In which Annie (high school teacher, mother of two young girls and a younger boy) and her aunt Deborah (children's bookseller, mother of two young women in their 20s) discuss children's books and come up with annotated lists.

Sunday, May 30, 2010

Mirrors & windows 2

Dear Annie,

I think I may have oversimplified Mitali Perkins’ mirror/window analysis in my last post. You talked about a book being able to be both: a reflection of the reader with which s/he can identify, and a way to see new places and have new experiences. Which of course Perkins was intending with the concept too. I really want to read her Bamboo People. Here’s her May 27 post on that BEA breakfast. I love her description of how Cory Doctorow entertained himself while others were speaking.

I’m so glad Eleanor took to Babies Can't Eat Kimchee. It acknowledges the ways in which a newborn can be disappointing (can’t play yet, cries inexplicably, etc) while still celebrating the relationship between siblings – and reminding the older one of her many accomplishments. The window element of the book -- introducing three year-old Eleanor to little bits of Korean culture – is such a great thing to be able to do within the context of everyday reading.

You ask about Lizzie and Mona and the window/mirror stuff. At some point in their chapter book lives, they each gravitated to different kinds of books. Their reading wasn’t exclusively one kind. But Lizzie definitely got very involved in adventure and fantasy books. Treasure Island, The True Confessions of Charlotte Doyle, and The Hobbit were books that she revisited frequently. I think she loved worlds which were very different, yet at the same time she could imagine herself an adventurer in those worlds. Window?
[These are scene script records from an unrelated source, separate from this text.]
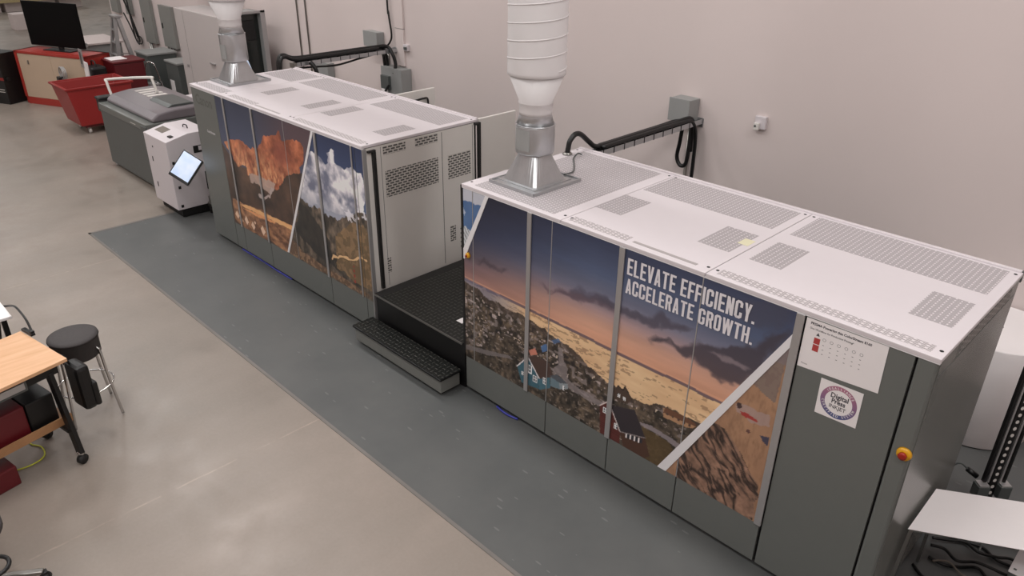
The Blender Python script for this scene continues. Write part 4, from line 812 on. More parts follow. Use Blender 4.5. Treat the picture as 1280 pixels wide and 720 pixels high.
# operator tablet on an arm fixed to the feeder
tb = thing('operator_touchscreen', 'tilted operator touchscreen with lit pale blue screen on the white feeder', 'touchscreen', (-5.40, -.13, 1.0))
c0 = Vector((-5.36, -.135, .985)); nrm = Vector((.55, -.62, .5)).normalized()
e1 = Vector((.25, .118, -.128)); e1 = (e1-nrm*e1.dot(nrm)).normalized(); e2 = nrm.cross(e1)
R_ = Matrix((e1, e2, nrm)).transposed()
c0 = Vector((-5.262, -.1325, .896))
MB().obox(c0, (.305, .375, .03), R_).build('bezel', M['black'], tb, .006)
MB().obox(c0+nrm*.0155+e2*.012, (.272, .325, .002), R_).build('screen', M['screen'], tb)
MB().obox(c0-nrm*.018, (.31, .38, .012), R_).build('back_shell', M['silver'], tb, .004)
MB().tube(spline([tuple(c0-nrm*.02), (-5.52, .02, .90), (-5.68, .12, .86), (-5.845, .16, .86)], 6), .022, 10).build('arm', M['greydark'], tb)

fu = thing('finishing_machine', 'large dark grey finishing machine with rounded lid behind the white feeder', 'finishing machine', (-8.1, .6, 0))
MB().box(-9.03, -7.12, .13, 1.30, .05, .93).build('cabinet', M['greydark'], fu, .01)
MB().box(-9.03, -7.12, .115, 1.30, .93, 1.035).build('top_frame', M['grey'], fu, .01)
MB().box(-7.30, -7.115, .10, .135, .06, 1.0).build('corner_post', M['greydark'], fu, .004)
b = MB(); pr = [(.24, 1.035), (.24, 1.09), (.34, 1.155), (.60, 1.19), (1.0, 1.19), (1.18, 1.15), (1.26, 1.035)]
b.prism(pr, 'x', -8.98, -7.16); b.build('lid', simple('mauve_grey_plastic', (120, 114, 118), .28, var=.05), fu, .03)
for k in range(5): MB().box(-8.75+k*.16, -8.66+k*.16, .62, .92, 1.189, 1.196).build('lid_inset', M['cream'], fu)
b = MB(); b.prism([(.55, 1.185), (.62, 1.225), (.92, 1.225), (1.0, 1.185)], 'x', -8.0, -7.3); b.build('lid_ridge', M['greydark'], fu, .01)
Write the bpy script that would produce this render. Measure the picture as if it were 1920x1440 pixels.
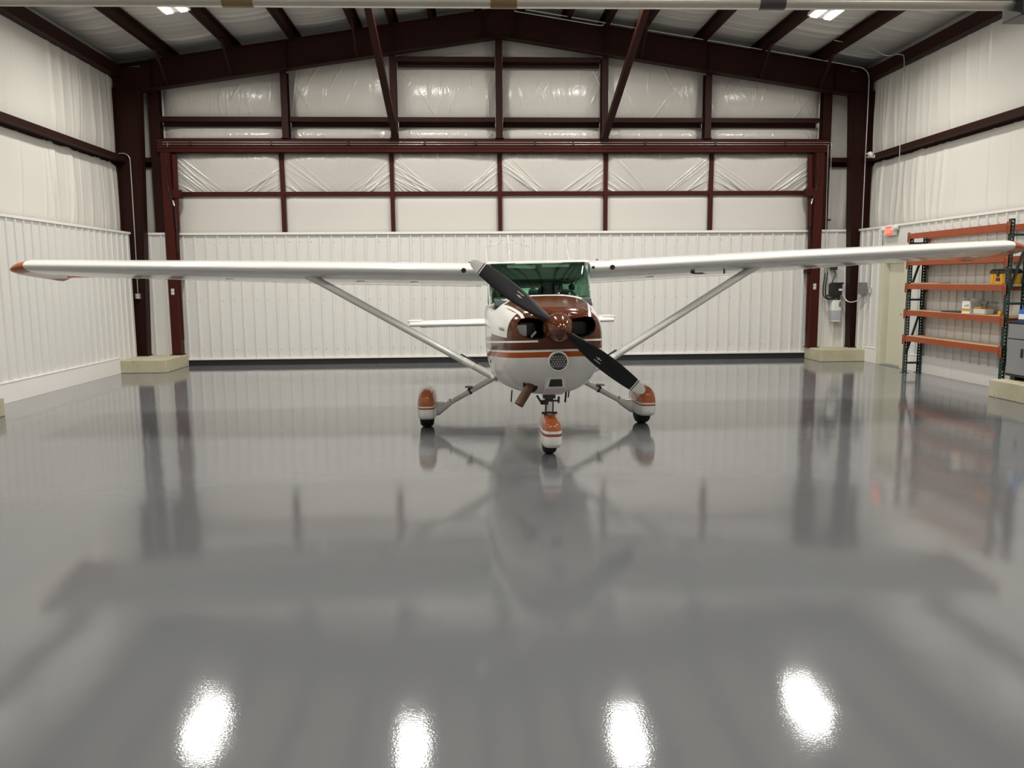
import bpy, bmesh, math, random
import numpy as np
from mathutils import Vector, Matrix

for o in list(bpy.data.objects):
    bpy.data.objects.remove(o)
SC = bpy.context.scene
COL = SC.collection
random.seed(7)
RNG = np.random.default_rng(7)

# ------------------------------------------------------------------ camera
YAW, PITCH, ROLL, CAMH, FPX = 0.05083, 0.127646, -0.0077567, 1.675, 1500.0
cam_d = bpy.data.cameras.new('camera')
cam_d.sensor_fit = 'HORIZONTAL'
cam_d.sensor_width = 36.0
cam_d.lens = FPX / 1920 * 36.0
cam_d.clip_start = 0.05
cam_d.clip_end = 200
cam = bpy.data.objects.new('camera', cam_d)
COL.objects.link(cam)
_fw = Vector((math.sin(YAW) * math.cos(PITCH), math.cos(YAW) * math.cos(PITCH), -math.sin(PITCH)))
_rt = Vector((math.cos(YAW), -math.sin(YAW), 0))
_up = _rt.cross(_fw)
_rt, _up = math.cos(ROLL) * _rt + math.sin(ROLL) * _up, -math.sin(ROLL) * _rt + math.cos(ROLL) * _up
_m = Matrix((_rt, _up, -_fw)).transposed().to_4x4()
_m.translation = Vector((0, 0, CAMH))
cam.matrix_world = _m
SC.camera = cam

# ------------------------------------------------------------------ world, exposure
w = bpy.data.worlds.new('world')
SC.world = w
w.use_nodes = True
w.node_tree.nodes['Background'].inputs[0].default_value = (0.05, 0.05, 0.055, 1)
w.node_tree.nodes['Background'].inputs[1].default_value = 1.0
SC.view_settings.view_transform = 'Standard'
SC.view_settings.look = 'None'
SC.view_settings.gamma = 1.0
SC.view_settings.use_curve_mapping = False
SC.view_settings.exposure = -0.84
SC.cycles.max_bounces = 7
SC.cycles.diffuse_bounces = 4
SC.cycles.glossy_bounces = 4
SC.cycles.transmission_bounces = 2
SC.cycles.transparent_max_bounces = 10
SC.cycles.adaptive_threshold = 0.02
SC.cycles.sample_clamp_indirect = 4.0
LED_STRENGTH = 14.0
LAMP_WATTS = 118.0
LAMP_SPREAD = math.radians(164)
LED_COLOR = (1.0, 0.962, 0.90)
LIGHT_X = (-4.75, -1.15, 2.75, 6.05)
LIGHT_Y = (13.5, 7.9, 2.2)
ROW_GAIN = (1.0, 1.08, 0.6)

# ------------------------------------------------------------------ helpers
class MB:
    def __init__(s):
        s.v = []; s.f = []; s.m = []
    def add(s, vs, fs, mi=0):
        b = len(s.v)
        s.v.extend([tuple(float(c) for c in p) for p in vs])
        s.f.extend([tuple(i + b for i in f) for f in fs])
        s.m.extend([mi] * len(fs))
        return s
    def box(s, x0, x1, y0, y1, z0, z1, mi=0):
        vs = [(x, y, z) for x in (x0, x1) for y in (y0, y1) for z in (z0, z1)]
        return s.add(vs, [(0, 1, 3, 2), (4, 6, 7, 5), (0, 4, 5, 1), (2, 3, 7, 6), (0, 2, 6, 4), (1, 5, 7, 3)], mi)
    def bar(s, p, q, wd, ht, up=(0, 0, 1), mi=0):
        p = Vector(p); q = Vector(q); d = (q - p).normalized()
        a = d.cross(Vector(up))
        if a.length < 1e-4: a = d.cross(Vector((0, 1, 0)))
        a.normalize(); b = a.cross(d).normalized()
        vs = []
        for c in (p, q):
            for sa, sb in ((-1, -1), (1, -1), (1, 1), (-1, 1)):
                vs.append(c + a * sa * wd / 2 + b * sb * ht / 2)
        return s.add(vs, [(3, 2, 1, 0), (4, 5, 6, 7), (0, 1, 5, 4), (1, 2, 6, 5), (2, 3, 7, 6), (3, 0, 4, 7)], mi)
    def tube(s, pts, r, n=10, cap=True, mi=0):
        pts = [Vector(p) for p in pts]
        N = len(pts)
        rs = list(r) if hasattr(r, '__len__') else [r] * N
        rings = []
        a = None
        for i, p in enumerate(pts):
            d = (pts[min(i + 1, N - 1)] - pts[max(i - 1, 0)]).normalized()
            if a is None:
                a = d.cross(Vector((0, 0, 1)))
                if a.length < 1e-3: a = d.cross(Vector((0, 1, 0)))
            else:
                a = a - d * a.dot(d)
            a.normalize(); b = d.cross(a)
            rings.append([p + (a * math.cos(2 * math.pi * k / n) + b * math.sin(2 * math.pi * k / n)) * rs[i] for k in range(n)])
        return s.loft(rings, cap, cap, mi=mi)
    def loft(s, rings, cap0=True, cap1=True, closed=True, mi=0):
        n = len(rings[0]); vs = [p for r in rings for p in r]; fs = []
        for i in range(len(rings) - 1):
            for k in range(n if closed else n - 1):
                k2 = (k + 1) % n
                fs.append((i * n + k, i * n + k2, (i + 1) * n + k2, (i + 1) * n + k))
        if cap0: fs.append(tuple(range(n - 1, -1, -1)))
        if cap1: fs.append(tuple((len(rings) - 1) * n + k for k in range(n)))
        return s.add(vs, fs, mi)
    def lathe(s, prof, c, axis='Z', n=24, mi=0):
        rings = []
        for h, r in prof:
            ring = []
            for k in range(n):
                t = 2 * math.pi * k / n
                u, v = r * math.cos(t), r * math.sin(t)
                o = {'Z': (u, v, h), 'Y': (v, h, u), 'X': (h, u, v)}[axis]
                ring.append((c[0] + o[0], c[1] + o[1], c[2] + o[2]))
            rings.append(ring)
        return s.loft(rings, True, True, mi=mi)
    def prism(s, poly, axis, a0, a1, mi=0):
        def P(u, v, a):
            return {'X': (a, u, v), 'Y': (u, a, v), 'Z': (u, v, a)}[axis]
        n = len(poly)
        vs = [P(u, v, a0) for u, v in poly] + [P(u, v, a1) for u, v in poly]
        fs = [tuple(range(n - 1, -1, -1)), tuple(range(n, 2 * n))] + [(k, (k + 1) % n, n + (k + 1) % n, n + k) for k in range(n)]
        return s.add(vs, fs, mi)
    def grid(s, P, mi=0):
        nu, nv = P.shape[:2]
        fs = [(i * nv + j, (i + 1) * nv + j, (i + 1) * nv + j + 1, i * nv + j + 1) for i in range(nu - 1) for j in range(nv - 1)]
        return s.add(P.reshape(-1, 3), fs, mi)
    def mesh(s, name, mats, off=(0, 0, 0), smooth=0):
        me = bpy.data.meshes.new(name)
        v = np.array(s.v) - np.array(off)
        me.from_pydata(v.tolist(), [], s.f)
        for m in (mats if isinstance(mats, (list, tuple)) else [mats]): me.materials.append(m)
        me.polygons.foreach_set('material_index', s.m)
        bm = bmesh.new(); bm.from_mesh(me)
        if s.v and len(s.f) > 3: bmesh.ops.recalc_face_normals(bm, faces=bm.faces)
        bm.to_mesh(me); bm.free()
        if smooth:
            me.polygons.foreach_set('use_smooth', [True] * len(me.polygons))
            if smooth < 180: me.set_sharp_from_angle(angle=math.radians(smooth))
        me.update()
        return me

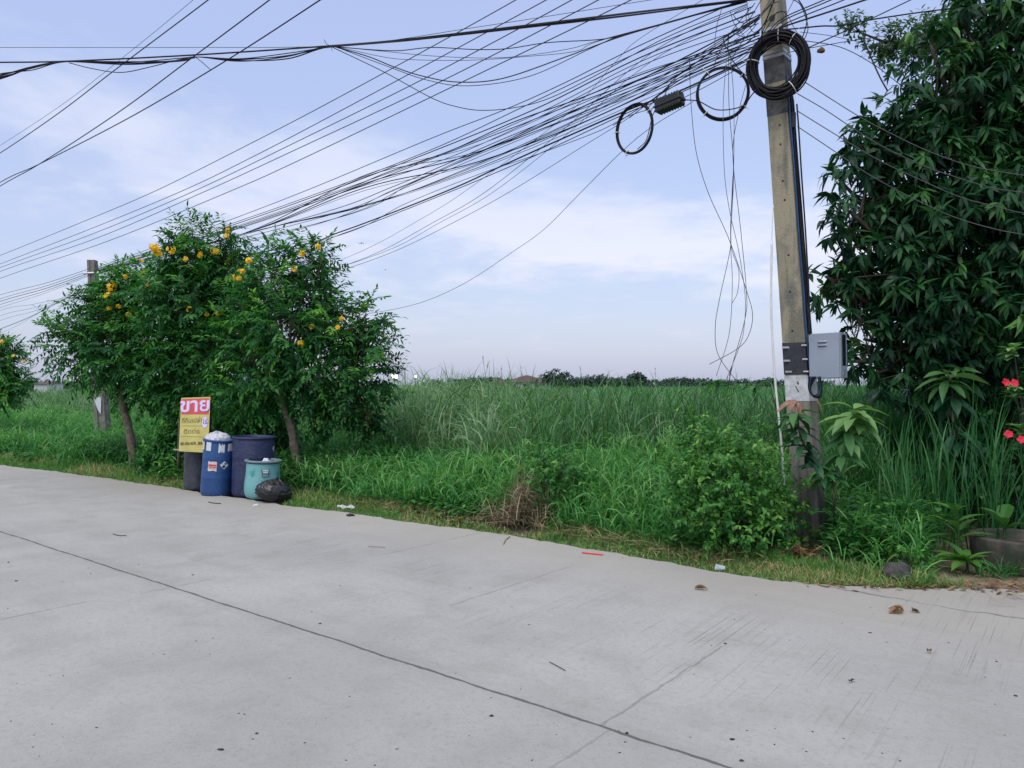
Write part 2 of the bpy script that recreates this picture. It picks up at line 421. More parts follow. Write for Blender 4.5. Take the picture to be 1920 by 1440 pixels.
# ------------------------------------------------------------------ ground, road
g = Geo(); gx = np.concatenate([np.linspace(-3000, -60, 12), np.linspace(-50, 50, 81), np.linspace(60, 3000, 12)])
gy = np.concatenate([np.linspace(-300, -20, 6), np.linspace(-15, 60, 61), np.linspace(70, 6000, 14)])
XX, YY = np.meshgrid(gx, gy); vv = (XX - RO[0]) * RM[0] + (YY - RO[1]) * RM[1]
ZZ = -.045 - .10 * np.clip((vv - 6) / 10, 0, 1) + 0 * XX
Vg = np.stack([XX, YY, ZZ], -1).reshape(-1, 3); nx = len(gx)
i = (np.arange(len(gy) - 1)[:, None] * nx + np.arange(nx - 1)[None]).reshape(-1)
g.add(Vg, [np.stack([i, i + 1, i + nx + 1, i + nx], -1)])
struct(g.build('ground', M_soil, smooth=True))
def slab(name, mat, us, v0, v1, ztop, zbot):
    g = Geo(); n = len(us)
    top0 = np.stack([us, v0, np.full(n, ztop)], -1); top1 = np.stack([us, v1, np.full(n, ztop)], -1)
    b1 = top1 - [0, -.012, ztop - zbot]; b0 = top0 - [0, .0, ztop - zbot]
    V = np.concatenate([top0, top1, b1, b0]); k = np.arange(n - 1)
    f = [np.stack([k + q * n, k + 1 + q * n, k + 1 + ((q + 1) % 4) * n, k + ((q + 1) % 4) * n], -1) for q in range(4)]
    g.add(V, f)
    o = g.build(name, mat); o.location = tuple(RO); o.rotation_euler = (0, 0, math.atan2(RE[1], RE[0]))
    return o
us = np.arange(-70, 30, .05)
struct(slab('road', M_road, us, np.full(len(us), -3.9), edge_v(us), 0.0, -.09))
ua = np.arange(UV(G(1480, 1092))[0], 14, .03)
ap = [UV(G(*p)) for p in [(1480, 1091), (1540, 1094), (1600, 1098), (1660, 1101), (1760, 1103), (1860, 1102), (1920, 1104)]] + [(9.0, 5.0), (14, 5.2)]
av = np.interp(ua, [q[0] for q in ap], [q[1] for q in ap]) + .03 * np.sin(ua * 11) + .02 * np.sin(ua * 27 + 2)
e1 = edge_v(ua) + .04 + .014 * np.sin(ua * 7)
struct(slab('concrete_apron', M_apron, ua, e1, np.maximum(av, e1 + .004), -.004, -.08))

# ------------------------------------------------------------------ grass
def infrus(p, m=1.3):
    return (p[:, 1] > 2) & (np.abs(p[:, 0]) < p[:, 1] * .68 + m)
def scatter(n, u0, u1, v0, v1, vpow=1.0):
    u = rng.uniform(u0, u1, n); dv = v0 + (v1 - v0) * rng.random(n) ** vpow
    v = edge_v(u) + dv
    p = RO + RE * u[:, None] + RM * v[:, None]; p[:, 2] = -.04
    k = infrus(p); return p[k], u[k], dv[k]
U_R = UV(G(1380, 1077))[0]              # u near the pole; larger u is further right
PU = UV(POLE)[0]
SPOT = [(*G(446, 936)[:2], .85)]        # kept clear for the bins
def clear(p):
    k = np.ones(len(p), bool)
    for (x, y, r) in [(*G(405, 931)[:2], .33), (*G(474, 934)[:2], .40), (*G(492, 938)[:2], .33), (*G(366, 922)[:2], .3), (*G(510, 936)[:2], .35), (POLE[0], POLE[1], .2), (*G(985, 990)[:2], .30), (*G(960, 985)[:2], .22), (*P(1912, 0, 6.9)[:2], .40)]:
        k &= (p[:, 0] - x) ** 2 + (p[:, 1] - y) ** 2 > r * r
    return k
def window(p, x0, x1, d):                # true where a plant would stand in front of something kept in view
    px = 960 + F * p[:, 0] / np.maximum(p[:, 1], 1); return (px > x0) & (px < x1) & (p[:, 1] < d)
def patchy(p, s, seed):
    x, y = p[:, 0] * s + seed, p[:, 1] * s
    return (np.sin(x * 1.7 + np.sin(y * 2.3)) + np.sin(y * 2.9 + 1.3 * np.sin(x * 1.1)) + np.sin((x + y) * 4.1)) / 6 + .5
# verge: short, part dry
g = Geo()
for (n, u0, u1, L0, wd) in ((80000, -3.0, 5.5, .085, .005), (60000, -34, -3.0, .12, .008), (26000, 2.0, 7.0, .10, .0055)):
    p, u, dv = scatter(n, u0, u1, -.10, .75 if u0 != 2.0 else 1.7)
    ca = np.interp(u, [q[0] for q in ap], [q[1] for q in ap]) - edge_v(u)
    k = clear(p) & ((u < ua[0]) | (dv > ca + .03 + .05 * np.sin(u * 9))) & (rng.random(len(p)) < .45 + .9 * patchy(p, 1.3, 2)) & (p[:, 1] < 40) & (dv > -.10 * np.clip(patchy(p, 2.3, 8) * 2 - .7, 0, 1))
    # bins stand at the very edge of the concrete
    p, u, dv = p[k], u[k], dv[k]; N = len(p)
    L = L0 * rng.uniform(.5, 1.5, N) * np.clip(.35 + dv * 2.2, .35, 1.6)
    dry = np.clip(.6 - .9 * np.abs(dv - .38), 0, 1) * (patchy(p, .8, 9) > .42)
    tint = np.where(rng.random(N) < dry * .75, rng.uniform(.85, 1.1, N), rng.uniform(.0, .65, N))
    g.blades(p, rng.uniform(0, 6.283, N), L, np.full(N, wd) * rng.uniform(.7, 1.4, N), np.abs(rng.normal(.3, .3, N)), rng.uniform(.2, 1.5, N), tint, 3)
tag(g.build('verge_grass', M_verge), 'short patchy part-dry grass along the concrete road edge', 'grass', kind='stuff')
# dead straw lying on the verge
g = Geo(); p, u, dv = scatter(5200, -12, 4.2, .22, .7)
k = clear(p) & (patchy(p, .9, 5) > .5) & ((u < U_R - .2) | (rng.random(len(p)) < .25)); p = p[k]; N = len(p); p[:, 2] = rng.uniform(-.02, .09, N)
g.blades(p, rng.uniform(0, 6.283, N), rng.uniform(.12, .34, N), rng.uniform(.003, .007, N), rng.uniform(1.1, 1.6, N), rng.uniform(-.2, .5, N), rng.random(N), 3)
tag(g.build('dry_straw', M_dry), 'pale dead straw lying between verge grass and weeds', 'straw', kind='stuff')
# lush knee-high grass: many leafy culms
uu = lambda x, y: UV(G(x, y))[0]
def tall_start(u): return np.interp(u, [-30, uu(120, 886), uu(300, 911), uu(640, 962), uu(880, 994), uu(1020, 1013), uu(1250, 1055), U_R + .2, U_R + 1.5], [5.5, 5.2, 4.5, 2.5, 2.6, 4.6, 4.6, 2.4, 1.5]) + .35 * np.sin(u * 2.1) + .25 * np.sin(u * 5.3)
g = Geo()
for (n, u0, u1) in ((21000, U_R - 5.5, 5.8), (24000, -42, U_R - 5.5)):
    p, u, dv = scatter(n, u0, u1, .5, 6.2, .95)
    k = clear(p) & (dv < tall_start(u) + .7) & (rng.random(len(p)) < .45 + .9 * patchy(p, 1.1, 4)) & (p[:, 1] < 45)
    k &= ~((u > U_R - .35) & (dv < 1.05) & (rng.random(len(p)) < .93))
    k &= ~((dv < .95) & (rng.random(len(p)) < .8) & (u < -8.5)) & ~(window(p, 1462, 1570, 7.9) & (rng.random(len(p)) < .95)) & ~window(p, 1730, 2050, 7.4)
    p, u, dv = p[k], u[k], dv[k]; N = len(p)
    H = (np.interp(dv, [.5, .75, 1.3, 3, 4.5, 6.5], [.34, .58, .74, .90, 1.06, 1.14])) * rng.uniform(.7, 1.25, N) * (.75 + .5 * patchy(p, .7, 1))
    H = H * np.interp(u, [-14, -8, -5], [.8, .8, 1.0]) * np.where(u > U_R + .3, .6, 1)
    for q in range(7):
        f = (q + .4) / 7
        base = p + np.stack([rng.normal(0, .03, N), rng.normal(0, .03, N), H * f * .85], -1)
        far = np.interp(p[:, 1], [8, 20], [1, 1.5])
        g.blades(base, rng.uniform(0, 6.283, N), rng.uniform(.2, .42, N) * (1 - .25 * f), rng.uniform(.009, .017, N) * far, rng.uniform(.1, .75, N), rng.uniform(.5, 2.0, N), np.clip(.55 * f + rng.normal(.20, .2, N) + .5 * (patchy(p, .45, 7) - .5), 0, 1), 4 if u1 > 0 else 3)  # tint rises with leaf height: shade low in the grass put into colour
for (px, py) in ((1895, 1082), (1915, 1078), (1870, 1084), (1932, 1080), (1845, 1080), (1640, 1072), (1590, 1064)):
    c = G(px, py, -.04); n = 34; g.blades(c + rng.normal(0, .04, (n, 3)) * [1, 1, 0], rng.uniform(0, 6.28, n), rng.uniform(.10, .26, n), rng.uniform(.006, .011, n), rng.uniform(.05, .6, n), rng.uniform(.3, 1.4, n), rng.uniform(.1, .7, n), 4)
tag(g.build('lush_grass', M_lush), 'lush green knee-high grass behind the verge', 'grass', kind='stuff')
# small broad-leaved weeds mixed in
g = Geo(); p, u, dv = scatter(5200, -22, 5.6, .45, 3.2, 1.5); k = clear(p) & (patchy(p, 1.0, 13) > .52) & (p[:, 1] < 28) & ~((u > U_R - .4) & (dv < .8)) & ~window(p, 1470, 1560, 7.9) & ~window(p, 1730, 2050, 7.4); p = p[k]; dv = dv[k]; N = len(p)
for q in range(14):
    hh = rng.uniform(.03, .45, N) * np.clip(dv, .35, 1.3)
    pos = p + np.stack([rng.normal(0, .09, N), rng.normal(0, .09, N), hh], -1)
    az = rng.uniform(0, 6.283, N); ax = np.stack([np.cos(az), np.sin(az), rng.uniform(-.3, .5, N)], -1)
    g.leaves(pos, ax, np.array([[0, 0, 1.0]]), rng.uniform(.05, .11, N), rng.uniform(.03, .06, N), .3, .15, np.clip(rng.normal(.35, .25, N), 0, 1))
tag(g.build('broadleaf_weeds', M_bush), 'low broad-leaved weeds along the front of the grass', 'weeds', kind='stuff')
# tall reeds of the field
g = Geo(); gs = Geo()
def reeds(n, u0, u1, va, vb, ymax, far, nb, kind):
    u = rng.uniform(u0, u1, n); v0 = tall_start(u) + va; dv = v0 + (vb - va) * rng.random(n) ** 1.5
    p = RO + RE * u[:, None] + RM * (edge_v(u) + dv)[:, None]; p[:, 2] = -.1
    k = infrus(p, 2.0) & (p[:, 1] < ymax) & (p[:, 1] > 7.2); k &= ~((960 + F * p[:, 0] / np.maximum(p[:, 1], 1) > 1640) & (p[:, 1] < 9.6) & (rng.random(n) < .85))
    p, u, dv, v0 = p[k], u[k], dv[k], v0[k]; N = len(p)
    px = 960 + F * p[:, 0] / p[:, 1]
    top = np.interp(px, [-100, 120, 350, 700, 780, 960, 1050, 1300, 1500, 1950], [1.56, 1.58, 1.66, 1.92, 2.08, 2.0, 1.74, 1.68, 1.70, 1.75])
    H = top * rng.uniform(.84, 1.08, N) * (.93 + .17 * patchy(p, .9, 21)) * np.interp(dv - v0, [-.2, .4, 2.0, 5], [.60, .78, .96, 1.0])
    H = np.where(p[:, 1] > 24, np.minimum(H, 1.64 * rng.uniform(.9, 1.02, N)), H)
    grey = np.clip(np.interp(px, [-50, 150, 450, 700, 900, 1050, 1200], [.75, .5, .5, 1, .9, .3, .12]) , 0, 1) - .9 * np.clip((px - 1430) / 300, 0, 1)  # right end tinted darker: shade under the mango put into the reed colour
    for q in range(nb):
        f = (q + .3) / nb
        base = p + np.stack([rng.normal(0, .05, N), rng.normal(0, .05, N), H * f * .62], -1)
        LL = H * rng.uniform(.35, .6, N) * (1 - .15 * f)
        LL = np.where(q == nb - 1, (H - base[:, 2]) * rng.uniform(1.0, 1.25, N), LL)
        g.blades(base, rng.uniform(0, 6.283, N), LL, rng.uniform(.010, .019, N) * far, rng.uniform(.02, .3, N), rng.uniform(.35, 2.1, N) * np.clip(.65 + .65 * grey, .3, 2), np.clip(grey * .42 + .25 * f + rng.normal(.10, .20, N) + .35 * (patchy(p, .6, 3) - .5), 0, 1), 4 if far < 1.6 else 3)
reeds(8500, -4.5, 7.5, -.2, 3.2, 17, 1.0, 9, 0)
reeds(9000, -45, -4.5, -.2, 4, 36, 1.3, 8, 0)
reeds(11000, -60, 14, 3.0, 13, 48, 1.5, 6, 0)
reeds(9000, -70, 40, 12, 60, 75, 3.0, 5, 0)
reeds(9000, -160, 90, 55, 170, 175, 7.0, 4, 0)
tag(g.build('reed_field', M_reed), 'tall green reed grass covering the whole field to the horizon', 'reeds', kind='stuff')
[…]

Mona, a year and a half younger, grounded herself in what we referred to as “domestic fiction,” Beverly Cleary’s Ramona books being the best example. Real life for kids. As you know, they’re among my favorites for taking the trials and tribulations of growing up so seriously, while presenting them with such a gentle sense of humor. Mona has always been interested in the interpersonal dynamics around her, and many of the books she chose gave her more reflections of her world. It’s funny, the last books we read aloud with Mona, when she was a high school freshman, were The No. 1 Ladies' Detective Agency series. She was already a strong feminist, and I think the biggest attraction of those books was Mma Ramotswe’s perception of human relations, and Mma's own strong sense of self. So does that make it a mirror? Am I pushing this concept too far?


1 comment:

  1. Dear Annie & Aunt! On the subject of babies & kimchee... I would love your thoughts on best books about the young sibling relationship! Toddler-appropriate, to start. Hope identifies with "When I Was King" - especially a line where "Mama" says "look how you've grown - there's so much you can do alone!" - she puffs up, proudly and laughs every time.